- _Exercise aim_: Everything from the line containing "The Blender Python script for this scene continues." through the line containing "return sst(y, 31.5, 33)*sst(x, 10, 16)" should be repeated exactly, and nothing else from the data.

- _Task data_:
-.-.-
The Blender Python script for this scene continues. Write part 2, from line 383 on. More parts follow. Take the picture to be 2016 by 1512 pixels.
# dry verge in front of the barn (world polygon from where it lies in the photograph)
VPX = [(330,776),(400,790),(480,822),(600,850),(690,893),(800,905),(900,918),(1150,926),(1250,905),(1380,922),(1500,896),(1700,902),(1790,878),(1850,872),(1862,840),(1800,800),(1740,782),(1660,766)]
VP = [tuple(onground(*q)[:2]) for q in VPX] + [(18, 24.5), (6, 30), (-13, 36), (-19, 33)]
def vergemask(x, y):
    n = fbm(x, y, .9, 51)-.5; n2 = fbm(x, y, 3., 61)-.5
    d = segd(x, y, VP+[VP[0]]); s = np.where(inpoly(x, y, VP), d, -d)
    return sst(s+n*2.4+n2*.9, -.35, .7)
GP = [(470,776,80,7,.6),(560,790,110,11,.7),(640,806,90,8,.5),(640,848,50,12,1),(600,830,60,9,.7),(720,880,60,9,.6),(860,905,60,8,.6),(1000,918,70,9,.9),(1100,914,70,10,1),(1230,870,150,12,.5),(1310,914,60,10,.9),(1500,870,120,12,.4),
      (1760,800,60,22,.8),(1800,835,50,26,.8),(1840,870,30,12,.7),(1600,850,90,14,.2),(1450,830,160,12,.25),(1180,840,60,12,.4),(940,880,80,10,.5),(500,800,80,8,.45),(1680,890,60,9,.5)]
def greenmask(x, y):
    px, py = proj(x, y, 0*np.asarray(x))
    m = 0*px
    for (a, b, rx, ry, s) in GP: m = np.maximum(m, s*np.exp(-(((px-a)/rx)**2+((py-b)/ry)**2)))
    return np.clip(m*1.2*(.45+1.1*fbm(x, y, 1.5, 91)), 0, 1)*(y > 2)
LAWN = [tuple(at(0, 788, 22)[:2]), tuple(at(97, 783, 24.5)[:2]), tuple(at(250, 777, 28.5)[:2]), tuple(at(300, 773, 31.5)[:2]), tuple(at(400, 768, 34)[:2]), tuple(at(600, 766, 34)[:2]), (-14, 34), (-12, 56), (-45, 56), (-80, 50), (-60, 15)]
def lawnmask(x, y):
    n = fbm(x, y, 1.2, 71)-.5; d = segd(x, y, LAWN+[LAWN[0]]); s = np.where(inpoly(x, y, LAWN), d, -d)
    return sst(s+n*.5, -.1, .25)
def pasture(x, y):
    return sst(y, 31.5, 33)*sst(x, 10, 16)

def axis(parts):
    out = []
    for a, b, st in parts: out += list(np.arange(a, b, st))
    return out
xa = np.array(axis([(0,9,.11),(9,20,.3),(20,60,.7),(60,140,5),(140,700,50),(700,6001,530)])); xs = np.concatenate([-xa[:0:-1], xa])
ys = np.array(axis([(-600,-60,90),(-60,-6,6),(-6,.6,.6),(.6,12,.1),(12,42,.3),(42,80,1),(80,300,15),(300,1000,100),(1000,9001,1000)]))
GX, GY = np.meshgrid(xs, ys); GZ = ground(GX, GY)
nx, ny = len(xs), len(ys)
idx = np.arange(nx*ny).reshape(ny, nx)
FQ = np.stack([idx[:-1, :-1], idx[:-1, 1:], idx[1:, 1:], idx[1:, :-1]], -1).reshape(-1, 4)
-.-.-
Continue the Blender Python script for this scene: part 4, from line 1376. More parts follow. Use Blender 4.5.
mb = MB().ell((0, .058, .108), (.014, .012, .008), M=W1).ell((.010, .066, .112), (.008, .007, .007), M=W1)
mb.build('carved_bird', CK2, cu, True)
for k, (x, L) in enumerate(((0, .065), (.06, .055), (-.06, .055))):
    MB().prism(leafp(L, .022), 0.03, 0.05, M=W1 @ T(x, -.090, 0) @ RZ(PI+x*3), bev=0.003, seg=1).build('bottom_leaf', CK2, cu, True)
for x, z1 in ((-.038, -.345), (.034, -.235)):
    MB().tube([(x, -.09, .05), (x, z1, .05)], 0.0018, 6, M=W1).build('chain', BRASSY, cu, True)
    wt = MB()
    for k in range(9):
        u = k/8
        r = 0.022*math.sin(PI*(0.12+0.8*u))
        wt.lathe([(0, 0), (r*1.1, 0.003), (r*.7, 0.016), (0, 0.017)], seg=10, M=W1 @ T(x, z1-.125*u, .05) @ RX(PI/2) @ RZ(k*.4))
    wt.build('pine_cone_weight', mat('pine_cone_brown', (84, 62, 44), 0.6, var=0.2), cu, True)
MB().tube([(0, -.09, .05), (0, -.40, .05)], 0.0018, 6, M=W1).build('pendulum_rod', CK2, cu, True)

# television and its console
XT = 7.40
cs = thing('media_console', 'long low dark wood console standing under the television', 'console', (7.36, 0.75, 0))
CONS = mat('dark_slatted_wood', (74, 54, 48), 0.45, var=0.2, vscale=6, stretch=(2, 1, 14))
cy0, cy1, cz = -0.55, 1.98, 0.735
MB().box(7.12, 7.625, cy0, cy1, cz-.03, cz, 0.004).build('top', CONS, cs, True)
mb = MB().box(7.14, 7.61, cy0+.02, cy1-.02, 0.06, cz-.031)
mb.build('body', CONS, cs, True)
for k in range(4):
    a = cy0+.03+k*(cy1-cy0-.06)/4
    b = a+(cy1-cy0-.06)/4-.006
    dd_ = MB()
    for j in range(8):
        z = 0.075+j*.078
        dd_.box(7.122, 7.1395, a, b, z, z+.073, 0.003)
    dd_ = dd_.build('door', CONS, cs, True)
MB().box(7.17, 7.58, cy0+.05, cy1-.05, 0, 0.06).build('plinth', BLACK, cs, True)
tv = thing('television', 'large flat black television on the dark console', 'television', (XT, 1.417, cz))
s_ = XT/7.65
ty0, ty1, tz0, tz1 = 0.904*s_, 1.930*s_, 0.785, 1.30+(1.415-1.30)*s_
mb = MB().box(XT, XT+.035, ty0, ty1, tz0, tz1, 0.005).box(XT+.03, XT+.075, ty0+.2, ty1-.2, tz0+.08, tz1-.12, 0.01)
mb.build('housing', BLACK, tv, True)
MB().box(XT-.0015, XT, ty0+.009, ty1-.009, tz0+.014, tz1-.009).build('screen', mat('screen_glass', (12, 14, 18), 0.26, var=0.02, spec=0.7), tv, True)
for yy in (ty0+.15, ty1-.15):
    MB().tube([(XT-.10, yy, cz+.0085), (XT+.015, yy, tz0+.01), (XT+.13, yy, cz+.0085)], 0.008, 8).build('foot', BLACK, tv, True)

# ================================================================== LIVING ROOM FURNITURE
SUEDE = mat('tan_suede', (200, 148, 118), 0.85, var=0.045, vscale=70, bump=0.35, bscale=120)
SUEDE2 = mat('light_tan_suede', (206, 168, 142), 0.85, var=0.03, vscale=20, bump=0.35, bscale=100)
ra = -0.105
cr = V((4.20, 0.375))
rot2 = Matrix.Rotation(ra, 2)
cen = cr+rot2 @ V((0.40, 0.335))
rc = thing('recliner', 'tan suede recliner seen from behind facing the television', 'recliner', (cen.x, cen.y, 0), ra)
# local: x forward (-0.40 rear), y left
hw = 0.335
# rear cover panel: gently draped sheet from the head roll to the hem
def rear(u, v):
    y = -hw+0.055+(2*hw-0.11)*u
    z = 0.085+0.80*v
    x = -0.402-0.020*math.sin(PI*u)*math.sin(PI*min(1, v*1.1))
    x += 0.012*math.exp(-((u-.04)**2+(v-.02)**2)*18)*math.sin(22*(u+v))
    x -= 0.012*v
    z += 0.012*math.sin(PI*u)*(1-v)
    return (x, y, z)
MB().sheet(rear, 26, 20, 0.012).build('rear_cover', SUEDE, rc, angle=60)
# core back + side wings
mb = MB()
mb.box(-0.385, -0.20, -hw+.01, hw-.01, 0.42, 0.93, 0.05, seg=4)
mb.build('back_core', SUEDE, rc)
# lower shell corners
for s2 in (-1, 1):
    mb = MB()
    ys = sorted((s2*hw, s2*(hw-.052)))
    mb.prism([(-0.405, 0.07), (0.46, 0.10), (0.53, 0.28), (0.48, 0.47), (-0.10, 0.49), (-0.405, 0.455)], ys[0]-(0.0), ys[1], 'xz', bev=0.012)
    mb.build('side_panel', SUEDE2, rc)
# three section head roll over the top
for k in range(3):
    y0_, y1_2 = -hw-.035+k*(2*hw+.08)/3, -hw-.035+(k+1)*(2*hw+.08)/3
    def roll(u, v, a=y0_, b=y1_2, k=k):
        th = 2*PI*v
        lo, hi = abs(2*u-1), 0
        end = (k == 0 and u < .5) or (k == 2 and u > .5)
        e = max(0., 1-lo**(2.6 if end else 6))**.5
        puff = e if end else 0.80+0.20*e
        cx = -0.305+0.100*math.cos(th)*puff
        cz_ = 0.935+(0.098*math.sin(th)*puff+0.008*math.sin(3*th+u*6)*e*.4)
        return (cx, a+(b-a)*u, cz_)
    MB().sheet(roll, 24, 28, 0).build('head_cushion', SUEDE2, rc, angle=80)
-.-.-
- _Complete answer_:
The Blender Python script for this scene continues. Write part 2, from line 383 on. More parts follow. Take the picture to be 2016 by 1512 pixels.
# dry verge in front of the barn (world polygon from where it lies in the photograph)
VPX = [(330,776),(400,790),(480,822),(600,850),(690,893),(800,905),(900,918),(1150,926),(1250,905),(1380,922),(1500,896),(1700,902),(1790,878),(1850,872),(1862,840),(1800,800),(1740,782),(1660,766)]
VP = [tuple(onground(*q)[:2]) for q in VPX] + [(18, 24.5), (6, 30), (-13, 36), (-19, 33)]
def vergemask(x, y):
    n = fbm(x, y, .9, 51)-.5; n2 = fbm(x, y, 3., 61)-.5
    d = segd(x, y, VP+[VP[0]]); s = np.where(inpoly(x, y, VP), d, -d)
    return sst(s+n*2.4+n2*.9, -.35, .7)
GP = [(470,776,80,7,.6),(560,790,110,11,.7),(640,806,90,8,.5),(640,848,50,12,1),(600,830,60,9,.7),(720,880,60,9,.6),(860,905,60,8,.6),(1000,918,70,9,.9),(1100,914,70,10,1),(1230,870,150,12,.5),(1310,914,60,10,.9),(1500,870,120,12,.4),
      (1760,800,60,22,.8),(1800,835,50,26,.8),(1840,870,30,12,.7),(1600,850,90,14,.2),(1450,830,160,12,.25),(1180,840,60,12,.4),(940,880,80,10,.5),(500,800,80,8,.45),(1680,890,60,9,.5)]
def greenmask(x, y):
    px, py = proj(x, y, 0*np.asarray(x))
    m = 0*px
    for (a, b, rx, ry, s) in GP: m = np.maximum(m, s*np.exp(-(((px-a)/rx)**2+((py-b)/ry)**2)))
    return np.clip(m*1.2*(.45+1.1*fbm(x, y, 1.5, 91)), 0, 1)*(y > 2)
LAWN = [tuple(at(0, 788, 22)[:2]), tuple(at(97, 783, 24.5)[:2]), tuple(at(250, 777, 28.5)[:2]), tuple(at(300, 773, 31.5)[:2]), tuple(at(400, 768, 34)[:2]), tuple(at(600, 766, 34)[:2]), (-14, 34), (-12, 56), (-45, 56), (-80, 50), (-60, 15)]
def lawnmask(x, y):
    n = fbm(x, y, 1.2, 71)-.5; d = segd(x, y, LAWN+[LAWN[0]]); s = np.where(inpoly(x, y, LAWN), d, -d)
    return sst(s+n*.5, -.1, .25)
def pasture(x, y):
    return sst(y, 31.5, 33)*sst(x, 10, 16)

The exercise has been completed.